'''

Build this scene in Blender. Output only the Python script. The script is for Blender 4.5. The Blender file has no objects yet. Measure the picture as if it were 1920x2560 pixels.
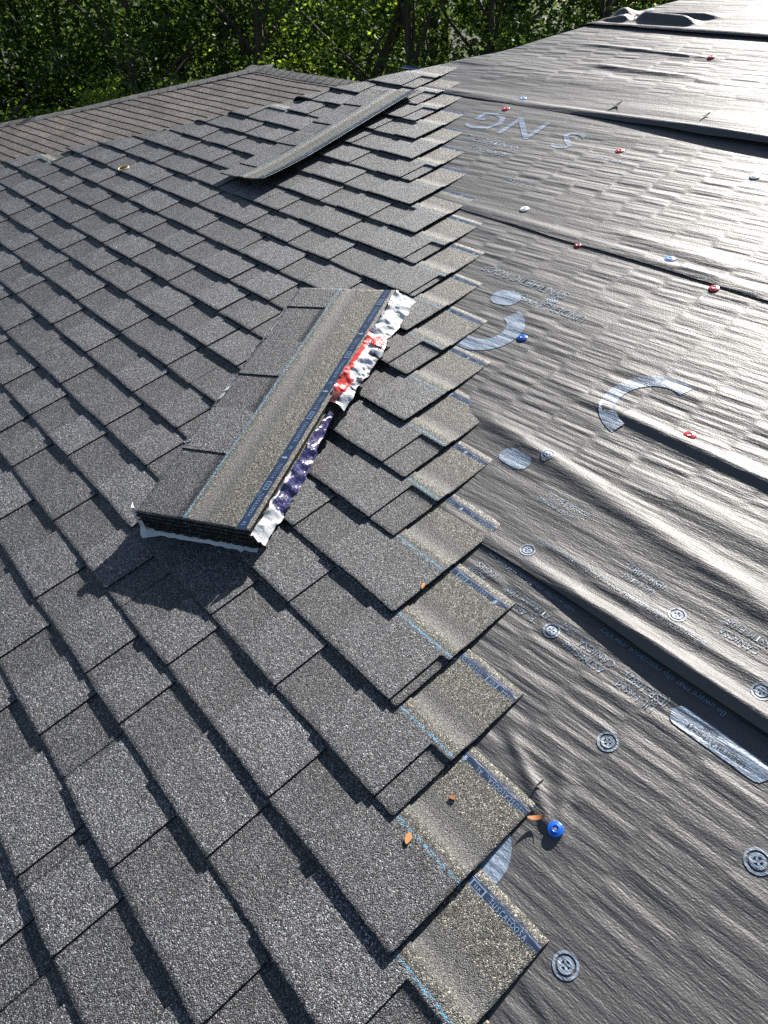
import bpy, bmesh, math, random
import numpy as np
from mathutils import Matrix, Vector
R_ = math.radians
random.seed(7); rng = np.random.default_rng(7)
S = bpy.context.scene
C = S.collection

# ------------------------------------------------------------------ frame of the roof slope (4 in 12)
PITCH = R_(18.43); Z0 = 3.2
M3 = Matrix(((1, 0, 0), (0, math.cos(PITCH), -math.sin(PITCH)), (0, math.sin(PITCH), math.cos(PITCH))))
MW = Matrix.Translation((0, 0, Z0)) @ M3.to_4x4()          # roof (u, v, n) -> world

# ------------------------------------------------------------------ camera
CAM_LOC = Vector((0.22831854, 0.17087412, 1.30998882))
CR = Matrix(((0.64046179, 0.73811072, -0.21213499), (0.4629839, -0.59146553, -0.66016243), (-0.6127435, 0.32459372, -0.72054446)))
right, down, fwd = (M3 @ Vector(CR[i]) for i in range(3))
cm = Matrix(((right.x, -down.x, -fwd.x), (right.y, -down.y, -fwd.y), (right.z, -down.z, -fwd.z))).to_4x4()
cm.translation = MW @ CAM_LOC
cam = bpy.data.cameras.new('camera'); co = bpy.data.objects.new('camera', cam); C.objects.link(co)
co.matrix_world = cm
cam.sensor_fit = 'HORIZONTAL'; cam.sensor_width = 36; cam.lens = 1848.08 / 1920 * 36
cam.clip_start = 0.05; cam.clip_end = 2000
S.camera = co
EYE = cm.translation.copy()

# ------------------------------------------------------------------ sky, sun, exposure
sun_local = Vector((-0.23, 0.905, 0.322)).normalized()
sd = M3 @ sun_local
elev = math.asin(sd.z); az = math.atan2(sd.x, sd.y)
W = bpy.data.worlds.new('World'); S.world = W; W.use_nodes = True
nt = W.node_tree; nt.nodes.clear()
sky = nt.nodes.new('ShaderNodeTexSky'); sky.sky_type = 'NISHITA'; sky.sun_disc = False
sky.sun_elevation = elev; sky.sun_rotation = az
bg = nt.nodes.new('ShaderNodeBackground'); bg.inputs['Strength'].default_value = 0.05
wo = nt.nodes.new('ShaderNodeOutputWorld')
nt.links.new(sky.outputs[0], bg.inputs[0]); nt.links.new(bg.outputs[0], wo.inputs[0])
sl = bpy.data.lights.new('sun', 'SUN'); sl.energy = 5.0; sl.angle = R_(0.5); sl.color = (1.0, 0.95, 0.88)
so = bpy.data.objects.new('sun', sl); C.objects.link(so)
so.rotation_euler = sd.to_track_quat('Z', 'Y').to_euler(); so.location = (0, 0, 30)
S.view_settings.view_transform = 'Standard'; S.view_settings.look = 'None'
S.view_settings.exposure = 1.35; S.view_settings.gamma = 1.0
S.cycles.use_denoising = False
S.cycles.max_bounces = 8; S.cycles.sample_clamp_indirect = 6

# ------------------------------------------------------------------ small helpers
def tag(o, label=None, cat=None, group=None, kind=None):
    if label: o['label'] = label
    if cat: o['category'] = cat
    if group: o['group'] = group
    if kind: o['kind'] = kind
    return o
def empty(name, mat):
    o = bpy.data.objects.new(name, None); C.objects.link(o); o.empty_display_size = 0.1
    o.matrix_world = mat; return o
def mesh_obj(name, verts, faces, mats, parent=None, mi=None, smooth=False, attr=None, mat4=None):
    me = bpy.data.meshes.new(name)
    me.from_pydata([tuple(map(float, v)) for v in verts], [], [tuple(map(int, f)) for f in faces])
    for m in (mats if isinstance(mats, (list, tuple)) else [mats]): me.materials.append(m)
    if mi is not None: me.polygons.foreach_set('material_index', np.asarray(mi, dtype=np.int32))
    if smooth is True: me.polygons.foreach_set('use_smooth', np.ones(len(me.polygons), dtype=bool))
    elif smooth is not False: me.polygons.foreach_set('use_smooth', np.asarray(smooth, dtype=bool))
    if attr is not None:
        for k, v in attr.items():
            a = me.attributes.new(k, 'FLOAT', 'POINT'); a.data.foreach_set('value', np.asarray(v, dtype=np.float32))
    me.update()
    o = bpy.data.objects.new(name, me); C.objects.link(o)
    if parent is not None: o.parent = parent
    if mat4 is not None:
        if parent is None: o.matrix_world = mat4
        else: o.matrix_local = mat4
    return o
_tab = {s: np.random.default_rng(s).random((257, 257)) for s in range(12)}
def vn(x, y, s=0):
    x = np.asarray(x, float); y = np.asarray(y, float); t = _tab[s % 12]
    xi = np.floor(x).astype(int); yi = np.floor(y).astype(int); fx = x - xi; fy = y - yi
    fx = fx * fx * (3 - 2 * fx); fy = fy * fy * (3 - 2 * fy)
    a = t[xi % 256, yi % 256]; b = t[(xi + 1) % 256, yi % 256]; c = t[xi % 256, (yi + 1) % 256]; d = t[(xi + 1) % 256, (yi + 1) % 256]
    return (a * (1 - fx) + b * fx) * (1 - fy) + (c * (1 - fx) + d * fx) * fy - 0.5
def sstep(a, b, x):
    t = np.clip((np.asarray(x, float) - a) / (b - a), 0, 1); return t * t * (3 - 2 * t)
def rotz(a, loc=(0, 0, 0)):
    return Matrix.Translation(loc) @ Matrix.Rotation(a, 4, 'Z')

# ------------------------------------------------------------------ node helper
class NT:
    def __init__(s, name):
        s.m = bpy.data.materials.new(name); s.m.use_nodes = True; s.t = s.m.node_tree
        s.b = s.t.nodes['Principled BSDF']; s.out = s.t.nodes['Material Output']
    def n(s, ty, **kw):
        x = s.t.nodes.new('ShaderNode' + ty)
        for k, v in kw.items(): setattr(x, k, v)
        return x
    def l(s, a, b): s.t.links.new(a, b)
    def put(s, sock, v):
        if hasattr(v, 'is_linked'): s.l(v, sock)
        else: sock.default_value = v
    def math(s, op, a, b=None, c=None):
        x = s.n('Math', operation=op); s.put(x.inputs[0], a)
        if b is not None: s.put(x.inputs[1], b)
        if c is not None: s.put(x.inputs[2], c)
        return x.outputs[0]
    def xyz(s, x, y, z):
        c = s.n('CombineXYZ'); s.put(c.inputs[0], x); s.put(c.inputs[1], y); s.put(c.inputs[2], z); return c.outputs[0]
    def noise(s, vec, scale, detail=2.0, rough=0.5):
        x = s.n('TexNoise'); x.inputs['Scale'].default_value = scale; x.inputs['Detail'].default_value = detail
        x.inputs['Roughness'].default_value = rough
        if vec is not None: s.l(vec, x.inputs['Vector'])
        return x.outputs['Fac']
    def ramp(s, fac, pts, interp='LINEAR'):
        r = s.n('ValToRGB'); r.color_ramp.interpolation = interp; e = r.color_ramp.elements
        while len(e) < len(pts): e.new(0.5)
        for i, (p, c) in enumerate(pts):
            e[i].position = p; e[i].color = (c[0], c[1], c[2], 1) if isinstance(c, (tuple, list)) else (c, c, c, 1)
        s.l(fac, r.inputs[0]); return r.outputs[0]
    def mix(s, fac, a, b, blend='MIX'):
        x = s.n('MixRGB', blend_type=blend); s.put(x.inputs[0], fac); s.put(x.inputs[1], a); s.put(x.inputs[2], b); return x.outputs[0]
    def smooth(s, a, b, x):
        m = s.n('MapRange', interpolation_type='SMOOTHSTEP'); s.put(m.inputs[0], x); m.inputs[1].default_value = a; m.inputs[2].default_value = b
        return m.outputs[0]
    def bump(s, h, dist=1.0, strength=1.0):
        b = s.n('Bump'); b.inputs['Distance'].default_value = dist; b.inputs['Strength'].default_value = strength
        s.l(h, b.inputs['Height']); s.l(b.outputs[0], s.b.inputs['Normal'])
def P(name, col, rough=0.6, spec=0.5, metal=0.0):
    k = NT(name); k.b.inputs['Base Color'].default_value = (*col, 1); k.b.inputs['Roughness'].default_value = rough
    k.b.inputs['Specular IOR Level'].default_value = spec; k.b.inputs['Metallic'].default_value = metal
    return k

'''

> Required task
Copy nothing but the lines from the first one in the listing through the line with "EYE = cm.translation.copy()", and omit the pictures.

> Completed task
Build this scene in Blender. Output only the Python script. The script is for Blender 4.5. The Blender file has no objects yet. Measure the picture as if it were 1920x2560 pixels.
import bpy, bmesh, math, random
import numpy as np
from mathutils import Matrix, Vector
R_ = math.radians
random.seed(7); rng = np.random.default_rng(7)
S = bpy.context.scene
C = S.collection

# ------------------------------------------------------------------ frame of the roof slope (4 in 12)
PITCH = R_(18.43); Z0 = 3.2
M3 = Matrix(((1, 0, 0), (0, math.cos(PITCH), -math.sin(PITCH)), (0, math.sin(PITCH), math.cos(PITCH))))
MW = Matrix.Translation((0, 0, Z0)) @ M3.to_4x4()          # roof (u, v, n) -> world

# ------------------------------------------------------------------ camera
CAM_LOC = Vector((0.22831854, 0.17087412, 1.30998882))
CR = Matrix(((0.64046179, 0.73811072, -0.21213499), (0.4629839, -0.59146553, -0.66016243), (-0.6127435, 0.32459372, -0.72054446)))
right, down, fwd = (M3 @ Vector(CR[i]) for i in range(3))
cm = Matrix(((right.x, -down.x, -fwd.x), (right.y, -down.y, -fwd.y), (right.z, -down.z, -fwd.z))).to_4x4()
cm.translation = MW @ CAM_LOC
cam = bpy.data.cameras.new('camera'); co = bpy.data.objects.new('camera', cam); C.objects.link(co)
co.matrix_world = cm
cam.sensor_fit = 'HORIZONTAL'; cam.sensor_width = 36; cam.lens = 1848.08 / 1920 * 36
cam.clip_start = 0.05; cam.clip_end = 2000
S.camera = co
EYE = cm.translation.copy()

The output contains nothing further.